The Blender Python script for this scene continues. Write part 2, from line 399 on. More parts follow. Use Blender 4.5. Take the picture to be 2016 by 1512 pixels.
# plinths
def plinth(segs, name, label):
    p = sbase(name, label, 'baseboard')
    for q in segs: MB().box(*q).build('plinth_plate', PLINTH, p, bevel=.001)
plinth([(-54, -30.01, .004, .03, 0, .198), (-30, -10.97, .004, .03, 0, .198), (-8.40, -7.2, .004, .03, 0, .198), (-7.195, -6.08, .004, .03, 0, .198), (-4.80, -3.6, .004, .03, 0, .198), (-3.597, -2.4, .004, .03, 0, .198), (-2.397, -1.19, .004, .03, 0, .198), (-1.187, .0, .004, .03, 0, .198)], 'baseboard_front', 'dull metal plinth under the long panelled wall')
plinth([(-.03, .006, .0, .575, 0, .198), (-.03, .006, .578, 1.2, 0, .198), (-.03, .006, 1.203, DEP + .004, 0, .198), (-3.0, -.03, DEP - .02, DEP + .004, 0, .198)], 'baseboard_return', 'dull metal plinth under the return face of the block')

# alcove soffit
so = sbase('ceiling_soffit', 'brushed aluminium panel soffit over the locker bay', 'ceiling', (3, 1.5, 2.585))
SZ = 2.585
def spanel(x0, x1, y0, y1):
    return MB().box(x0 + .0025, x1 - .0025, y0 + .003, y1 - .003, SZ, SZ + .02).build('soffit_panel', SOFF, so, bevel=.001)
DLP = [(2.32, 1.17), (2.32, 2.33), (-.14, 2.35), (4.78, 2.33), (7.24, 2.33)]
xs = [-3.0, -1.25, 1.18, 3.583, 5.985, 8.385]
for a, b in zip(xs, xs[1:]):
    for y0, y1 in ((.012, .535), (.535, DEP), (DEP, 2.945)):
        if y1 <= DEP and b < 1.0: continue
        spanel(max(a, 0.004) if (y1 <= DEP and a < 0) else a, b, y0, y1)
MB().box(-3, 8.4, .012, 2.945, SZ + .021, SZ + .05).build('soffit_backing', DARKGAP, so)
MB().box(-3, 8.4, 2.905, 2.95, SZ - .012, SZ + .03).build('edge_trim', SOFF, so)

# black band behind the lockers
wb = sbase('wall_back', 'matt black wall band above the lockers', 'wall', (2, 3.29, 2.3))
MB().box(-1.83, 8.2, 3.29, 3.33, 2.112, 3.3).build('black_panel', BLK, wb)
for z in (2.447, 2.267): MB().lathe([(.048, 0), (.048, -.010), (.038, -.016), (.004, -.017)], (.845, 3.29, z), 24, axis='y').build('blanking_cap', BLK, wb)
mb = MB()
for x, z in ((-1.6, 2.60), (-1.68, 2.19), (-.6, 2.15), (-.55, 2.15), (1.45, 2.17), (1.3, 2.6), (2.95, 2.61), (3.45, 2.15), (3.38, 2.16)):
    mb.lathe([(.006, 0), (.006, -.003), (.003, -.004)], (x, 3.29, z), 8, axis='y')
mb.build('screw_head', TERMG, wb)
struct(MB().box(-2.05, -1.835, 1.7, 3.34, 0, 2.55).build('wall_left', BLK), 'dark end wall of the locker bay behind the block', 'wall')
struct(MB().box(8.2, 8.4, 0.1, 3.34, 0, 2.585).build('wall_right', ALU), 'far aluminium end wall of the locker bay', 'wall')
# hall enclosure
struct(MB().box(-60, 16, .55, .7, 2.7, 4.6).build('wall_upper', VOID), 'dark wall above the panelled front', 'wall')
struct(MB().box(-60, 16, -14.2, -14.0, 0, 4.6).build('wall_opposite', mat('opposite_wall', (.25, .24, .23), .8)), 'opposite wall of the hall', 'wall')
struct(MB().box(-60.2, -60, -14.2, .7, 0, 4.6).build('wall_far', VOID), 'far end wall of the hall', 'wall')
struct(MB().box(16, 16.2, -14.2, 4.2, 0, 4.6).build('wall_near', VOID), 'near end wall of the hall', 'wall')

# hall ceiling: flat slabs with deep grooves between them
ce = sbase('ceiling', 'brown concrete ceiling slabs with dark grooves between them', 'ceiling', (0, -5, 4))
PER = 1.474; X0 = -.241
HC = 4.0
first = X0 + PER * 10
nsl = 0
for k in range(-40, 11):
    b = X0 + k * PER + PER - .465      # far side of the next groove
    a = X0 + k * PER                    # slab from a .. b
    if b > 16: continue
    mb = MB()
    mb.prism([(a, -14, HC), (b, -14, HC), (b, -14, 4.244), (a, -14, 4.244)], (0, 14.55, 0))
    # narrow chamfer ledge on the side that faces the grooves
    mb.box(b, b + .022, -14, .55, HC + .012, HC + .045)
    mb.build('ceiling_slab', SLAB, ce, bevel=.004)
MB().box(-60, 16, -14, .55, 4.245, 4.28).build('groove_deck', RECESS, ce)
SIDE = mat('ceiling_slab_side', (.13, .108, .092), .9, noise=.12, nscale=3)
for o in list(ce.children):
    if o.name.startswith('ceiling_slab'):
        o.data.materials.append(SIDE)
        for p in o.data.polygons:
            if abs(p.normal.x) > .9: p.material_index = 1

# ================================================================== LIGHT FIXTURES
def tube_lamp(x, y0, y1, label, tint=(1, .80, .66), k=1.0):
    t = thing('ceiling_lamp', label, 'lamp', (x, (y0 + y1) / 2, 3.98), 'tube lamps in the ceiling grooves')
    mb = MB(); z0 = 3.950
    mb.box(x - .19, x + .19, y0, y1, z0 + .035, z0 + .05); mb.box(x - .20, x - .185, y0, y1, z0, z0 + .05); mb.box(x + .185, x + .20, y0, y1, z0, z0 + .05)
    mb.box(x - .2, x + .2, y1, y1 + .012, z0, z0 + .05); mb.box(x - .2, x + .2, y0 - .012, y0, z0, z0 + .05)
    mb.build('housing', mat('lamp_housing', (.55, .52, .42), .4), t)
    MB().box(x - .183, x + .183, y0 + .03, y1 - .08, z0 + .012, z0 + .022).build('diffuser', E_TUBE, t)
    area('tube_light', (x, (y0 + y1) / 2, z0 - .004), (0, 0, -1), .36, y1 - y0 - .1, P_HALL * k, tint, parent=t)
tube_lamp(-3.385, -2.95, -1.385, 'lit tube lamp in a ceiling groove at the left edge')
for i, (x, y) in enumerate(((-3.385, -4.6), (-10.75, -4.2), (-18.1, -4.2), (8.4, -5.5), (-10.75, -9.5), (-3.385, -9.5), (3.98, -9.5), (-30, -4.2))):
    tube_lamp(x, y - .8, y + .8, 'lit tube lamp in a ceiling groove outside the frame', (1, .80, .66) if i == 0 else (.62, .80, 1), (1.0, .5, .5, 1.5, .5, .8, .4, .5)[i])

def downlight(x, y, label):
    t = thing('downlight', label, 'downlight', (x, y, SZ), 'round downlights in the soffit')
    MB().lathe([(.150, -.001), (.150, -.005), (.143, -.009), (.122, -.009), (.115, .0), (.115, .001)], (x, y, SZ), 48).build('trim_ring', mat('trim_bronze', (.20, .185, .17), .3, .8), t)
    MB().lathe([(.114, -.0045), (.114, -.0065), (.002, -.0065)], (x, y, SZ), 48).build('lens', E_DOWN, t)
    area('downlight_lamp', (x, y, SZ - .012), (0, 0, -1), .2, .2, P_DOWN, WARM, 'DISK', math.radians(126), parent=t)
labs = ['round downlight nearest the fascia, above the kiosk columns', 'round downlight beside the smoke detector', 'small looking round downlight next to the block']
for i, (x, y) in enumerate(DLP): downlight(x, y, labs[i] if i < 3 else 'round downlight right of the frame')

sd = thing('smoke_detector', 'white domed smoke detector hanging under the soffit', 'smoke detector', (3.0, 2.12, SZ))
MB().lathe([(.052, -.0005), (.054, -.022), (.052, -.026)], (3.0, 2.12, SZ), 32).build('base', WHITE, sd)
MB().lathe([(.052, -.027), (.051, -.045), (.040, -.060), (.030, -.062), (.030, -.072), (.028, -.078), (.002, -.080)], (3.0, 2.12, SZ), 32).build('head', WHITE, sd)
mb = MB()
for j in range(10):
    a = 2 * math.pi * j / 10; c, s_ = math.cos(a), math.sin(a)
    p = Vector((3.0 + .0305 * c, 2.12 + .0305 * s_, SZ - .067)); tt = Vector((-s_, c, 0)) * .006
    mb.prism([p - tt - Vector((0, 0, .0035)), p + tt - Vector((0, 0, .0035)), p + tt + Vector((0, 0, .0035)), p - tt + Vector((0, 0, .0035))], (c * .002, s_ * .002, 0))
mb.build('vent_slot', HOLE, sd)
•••
**Job:**
All lines from the beginning of the material above through the one with "of the block')" need to be returned exactly; please return those and only those.

**Finished answer:**
The Blender Python script for this scene continues. Write part 2, from line 399 on. More parts follow. Use Blender 4.5. Take the picture to be 2016 by 1512 pixels.
# plinths
def plinth(segs, name, label):
    p = sbase(name, label, 'baseboard')
    for q in segs: MB().box(*q).build('plinth_plate', PLINTH, p, bevel=.001)
plinth([(-54, -30.01, .004, .03, 0, .198), (-30, -10.97, .004, .03, 0, .198), (-8.40, -7.2, .004, .03, 0, .198), (-7.195, -6.08, .004, .03, 0, .198), (-4.80, -3.6, .004, .03, 0, .198), (-3.597, -2.4, .004, .03, 0, .198), (-2.397, -1.19, .004, .03, 0, .198), (-1.187, .0, .004, .03, 0, .198)], 'baseboard_front', 'dull metal plinth under the long panelled wall')
plinth([(-.03, .006, .0, .575, 0, .198), (-.03, .006, .578, 1.2, 0, .198), (-.03, .006, 1.203, DEP + .004, 0, .198), (-3.0, -.03, DEP - .02, DEP + .004, 0, .198)], 'baseboard_return', 'dull metal plinth under the return face of the block')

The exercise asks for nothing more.